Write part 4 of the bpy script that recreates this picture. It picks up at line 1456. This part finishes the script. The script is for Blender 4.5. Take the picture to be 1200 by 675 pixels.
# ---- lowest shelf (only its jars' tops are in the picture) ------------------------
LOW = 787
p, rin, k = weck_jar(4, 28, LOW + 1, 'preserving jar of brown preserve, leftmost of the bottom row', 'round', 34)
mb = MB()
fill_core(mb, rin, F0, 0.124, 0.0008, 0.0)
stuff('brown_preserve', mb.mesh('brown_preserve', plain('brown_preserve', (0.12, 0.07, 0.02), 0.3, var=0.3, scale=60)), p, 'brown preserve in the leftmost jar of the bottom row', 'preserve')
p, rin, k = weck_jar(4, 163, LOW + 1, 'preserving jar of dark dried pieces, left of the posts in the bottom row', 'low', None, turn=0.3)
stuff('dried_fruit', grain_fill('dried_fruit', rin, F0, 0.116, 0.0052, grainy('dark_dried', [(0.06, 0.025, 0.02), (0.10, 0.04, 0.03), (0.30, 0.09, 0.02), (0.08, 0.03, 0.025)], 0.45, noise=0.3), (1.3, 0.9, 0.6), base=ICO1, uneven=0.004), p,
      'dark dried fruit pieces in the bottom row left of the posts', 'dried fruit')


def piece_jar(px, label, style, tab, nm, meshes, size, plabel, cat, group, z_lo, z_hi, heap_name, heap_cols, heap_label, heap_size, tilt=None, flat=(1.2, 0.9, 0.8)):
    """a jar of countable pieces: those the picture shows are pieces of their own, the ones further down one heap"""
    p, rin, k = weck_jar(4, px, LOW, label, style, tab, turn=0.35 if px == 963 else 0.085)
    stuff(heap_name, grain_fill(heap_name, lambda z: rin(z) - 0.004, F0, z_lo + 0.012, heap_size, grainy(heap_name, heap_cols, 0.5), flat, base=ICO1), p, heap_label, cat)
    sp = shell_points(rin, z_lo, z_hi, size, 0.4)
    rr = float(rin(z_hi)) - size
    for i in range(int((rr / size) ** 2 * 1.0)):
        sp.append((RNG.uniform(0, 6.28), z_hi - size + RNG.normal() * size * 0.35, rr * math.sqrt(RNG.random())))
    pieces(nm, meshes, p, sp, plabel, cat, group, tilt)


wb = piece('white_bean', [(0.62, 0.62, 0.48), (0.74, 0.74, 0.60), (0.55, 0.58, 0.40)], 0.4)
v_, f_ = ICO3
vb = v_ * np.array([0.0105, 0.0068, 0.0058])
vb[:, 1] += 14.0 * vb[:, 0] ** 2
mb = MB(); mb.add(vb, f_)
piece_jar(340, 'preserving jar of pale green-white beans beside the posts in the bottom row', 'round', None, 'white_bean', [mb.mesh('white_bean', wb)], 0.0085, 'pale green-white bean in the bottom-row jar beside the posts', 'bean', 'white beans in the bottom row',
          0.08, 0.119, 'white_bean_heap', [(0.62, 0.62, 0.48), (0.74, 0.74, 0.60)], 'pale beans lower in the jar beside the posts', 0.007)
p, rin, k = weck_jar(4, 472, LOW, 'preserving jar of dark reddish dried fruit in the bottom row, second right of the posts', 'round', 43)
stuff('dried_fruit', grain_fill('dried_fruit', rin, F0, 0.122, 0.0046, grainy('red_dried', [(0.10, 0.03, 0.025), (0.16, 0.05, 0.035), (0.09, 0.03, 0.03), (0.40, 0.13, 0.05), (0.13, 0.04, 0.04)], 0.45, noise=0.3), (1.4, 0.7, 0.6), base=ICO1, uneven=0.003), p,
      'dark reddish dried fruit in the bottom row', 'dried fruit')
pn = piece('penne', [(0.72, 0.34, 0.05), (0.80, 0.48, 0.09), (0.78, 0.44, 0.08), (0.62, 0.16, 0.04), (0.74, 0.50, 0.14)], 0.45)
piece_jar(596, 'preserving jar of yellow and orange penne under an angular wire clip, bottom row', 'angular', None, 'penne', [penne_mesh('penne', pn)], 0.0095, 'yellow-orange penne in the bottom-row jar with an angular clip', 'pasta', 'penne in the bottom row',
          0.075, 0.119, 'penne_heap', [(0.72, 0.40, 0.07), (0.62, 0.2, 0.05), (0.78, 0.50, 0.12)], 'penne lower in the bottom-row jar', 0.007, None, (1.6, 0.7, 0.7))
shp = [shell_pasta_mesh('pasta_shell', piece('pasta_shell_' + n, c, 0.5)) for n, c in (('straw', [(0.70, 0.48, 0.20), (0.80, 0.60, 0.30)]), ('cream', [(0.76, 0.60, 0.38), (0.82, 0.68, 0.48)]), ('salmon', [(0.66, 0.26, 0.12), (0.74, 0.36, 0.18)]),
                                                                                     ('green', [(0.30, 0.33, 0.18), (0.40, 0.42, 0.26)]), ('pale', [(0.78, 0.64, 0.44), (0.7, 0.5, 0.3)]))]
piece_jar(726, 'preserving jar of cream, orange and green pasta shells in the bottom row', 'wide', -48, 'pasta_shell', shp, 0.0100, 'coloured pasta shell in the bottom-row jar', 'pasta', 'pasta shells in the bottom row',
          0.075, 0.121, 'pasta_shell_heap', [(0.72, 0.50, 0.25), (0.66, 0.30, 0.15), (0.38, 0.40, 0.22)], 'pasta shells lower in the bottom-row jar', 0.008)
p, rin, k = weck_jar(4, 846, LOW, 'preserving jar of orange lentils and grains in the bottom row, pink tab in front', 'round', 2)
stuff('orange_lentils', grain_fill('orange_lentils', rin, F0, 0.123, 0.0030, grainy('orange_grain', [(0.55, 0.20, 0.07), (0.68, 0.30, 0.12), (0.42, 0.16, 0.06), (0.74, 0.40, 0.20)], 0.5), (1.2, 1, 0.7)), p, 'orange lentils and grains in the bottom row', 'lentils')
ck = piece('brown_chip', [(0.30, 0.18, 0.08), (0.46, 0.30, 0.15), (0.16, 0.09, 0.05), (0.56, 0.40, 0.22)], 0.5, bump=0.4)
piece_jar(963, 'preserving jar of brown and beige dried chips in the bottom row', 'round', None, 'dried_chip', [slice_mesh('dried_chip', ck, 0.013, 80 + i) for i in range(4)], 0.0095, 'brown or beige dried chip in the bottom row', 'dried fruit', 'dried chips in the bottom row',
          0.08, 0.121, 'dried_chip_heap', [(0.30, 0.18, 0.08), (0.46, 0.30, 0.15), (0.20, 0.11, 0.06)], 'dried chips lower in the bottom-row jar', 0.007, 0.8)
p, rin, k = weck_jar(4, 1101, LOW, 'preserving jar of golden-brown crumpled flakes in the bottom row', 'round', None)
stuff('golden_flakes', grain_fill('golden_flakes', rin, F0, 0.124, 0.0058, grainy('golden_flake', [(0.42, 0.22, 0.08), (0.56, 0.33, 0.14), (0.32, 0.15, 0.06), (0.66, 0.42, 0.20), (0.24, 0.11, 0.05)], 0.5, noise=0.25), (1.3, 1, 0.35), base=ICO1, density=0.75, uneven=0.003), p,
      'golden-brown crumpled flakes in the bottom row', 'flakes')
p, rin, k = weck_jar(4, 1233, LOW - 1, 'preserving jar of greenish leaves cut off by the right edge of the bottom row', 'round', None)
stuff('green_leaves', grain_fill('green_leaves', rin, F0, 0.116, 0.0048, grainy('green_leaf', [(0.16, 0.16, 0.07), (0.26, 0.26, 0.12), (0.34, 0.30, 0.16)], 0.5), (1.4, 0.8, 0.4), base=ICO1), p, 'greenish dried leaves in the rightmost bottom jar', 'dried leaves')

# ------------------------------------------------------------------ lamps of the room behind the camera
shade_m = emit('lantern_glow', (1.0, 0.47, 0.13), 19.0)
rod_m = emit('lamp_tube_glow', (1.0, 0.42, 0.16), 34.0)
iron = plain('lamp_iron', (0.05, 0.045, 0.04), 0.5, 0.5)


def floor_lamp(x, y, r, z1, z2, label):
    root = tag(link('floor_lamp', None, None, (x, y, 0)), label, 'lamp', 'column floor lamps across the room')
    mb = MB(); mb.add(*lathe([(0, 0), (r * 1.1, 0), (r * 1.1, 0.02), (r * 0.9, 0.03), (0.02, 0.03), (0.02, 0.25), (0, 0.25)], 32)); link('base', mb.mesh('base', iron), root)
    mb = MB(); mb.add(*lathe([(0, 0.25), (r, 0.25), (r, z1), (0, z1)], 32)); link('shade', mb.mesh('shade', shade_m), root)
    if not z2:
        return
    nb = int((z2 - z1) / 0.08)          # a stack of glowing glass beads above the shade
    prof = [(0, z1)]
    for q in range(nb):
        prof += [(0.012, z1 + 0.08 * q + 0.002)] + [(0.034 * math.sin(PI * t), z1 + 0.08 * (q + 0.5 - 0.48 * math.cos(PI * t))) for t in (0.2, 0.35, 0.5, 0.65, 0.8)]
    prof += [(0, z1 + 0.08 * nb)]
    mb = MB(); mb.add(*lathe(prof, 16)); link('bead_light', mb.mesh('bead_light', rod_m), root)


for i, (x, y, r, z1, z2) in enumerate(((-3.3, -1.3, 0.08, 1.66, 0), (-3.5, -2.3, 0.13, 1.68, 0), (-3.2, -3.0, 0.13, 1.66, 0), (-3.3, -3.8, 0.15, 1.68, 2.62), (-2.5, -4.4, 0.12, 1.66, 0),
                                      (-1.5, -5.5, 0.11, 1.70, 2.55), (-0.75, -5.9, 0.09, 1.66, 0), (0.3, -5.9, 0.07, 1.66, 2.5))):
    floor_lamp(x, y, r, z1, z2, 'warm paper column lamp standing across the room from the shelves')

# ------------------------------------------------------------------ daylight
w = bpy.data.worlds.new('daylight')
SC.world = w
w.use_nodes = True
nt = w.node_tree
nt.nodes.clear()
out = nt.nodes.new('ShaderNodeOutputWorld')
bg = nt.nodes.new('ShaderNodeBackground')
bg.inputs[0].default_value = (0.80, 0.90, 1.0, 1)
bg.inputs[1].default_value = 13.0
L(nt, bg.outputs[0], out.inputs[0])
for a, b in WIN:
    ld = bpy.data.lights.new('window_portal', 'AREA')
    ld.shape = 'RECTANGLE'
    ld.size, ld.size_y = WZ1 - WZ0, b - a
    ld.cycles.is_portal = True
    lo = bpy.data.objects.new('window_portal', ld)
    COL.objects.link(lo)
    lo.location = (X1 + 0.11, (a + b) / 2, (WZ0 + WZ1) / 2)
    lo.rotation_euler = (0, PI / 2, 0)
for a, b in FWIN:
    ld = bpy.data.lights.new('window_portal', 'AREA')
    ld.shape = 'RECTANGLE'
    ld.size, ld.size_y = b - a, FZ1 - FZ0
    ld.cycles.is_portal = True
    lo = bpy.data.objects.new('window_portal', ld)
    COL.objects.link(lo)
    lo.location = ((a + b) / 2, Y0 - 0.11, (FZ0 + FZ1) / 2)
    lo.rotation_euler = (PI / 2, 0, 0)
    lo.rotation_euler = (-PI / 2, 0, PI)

+ + + + +

Return the lines above precisely as they appear, beginning at the first line and ending at the line with "posts', 'dried fruit')", and nothing after it.

#### Solution for this problem:
Write part 4 of the bpy script that recreates this picture. It picks up at line 1456. This part finishes the script. The script is for Blender 4.5. Take the picture to be 1200 by 675 pixels.
# ---- lowest shelf (only its jars' tops are in the picture) ------------------------
LOW = 787
p, rin, k = weck_jar(4, 28, LOW + 1, 'preserving jar of brown preserve, leftmost of the bottom row', 'round', 34)
mb = MB()
fill_core(mb, rin, F0, 0.124, 0.0008, 0.0)
stuff('brown_preserve', mb.mesh('brown_preserve', plain('brown_preserve', (0.12, 0.07, 0.02), 0.3, var=0.3, scale=60)), p, 'brown preserve in the leftmost jar of the bottom row', 'preserve')
p, rin, k = weck_jar(4, 163, LOW + 1, 'preserving jar of dark dried pieces, left of the posts in the bottom row', 'low', None, turn=0.3)
stuff('dried_fruit', grain_fill('dried_fruit', rin, F0, 0.116, 0.0052, grainy('dark_dried', [(0.06, 0.025, 0.02), (0.10, 0.04, 0.03), (0.30, 0.09, 0.02), (0.08, 0.03, 0.025)], 0.45, noise=0.3), (1.3, 0.9, 0.6), base=ICO1, uneven=0.004), p,
      'dark dried fruit pieces in the bottom row left of the posts', 'dried fruit')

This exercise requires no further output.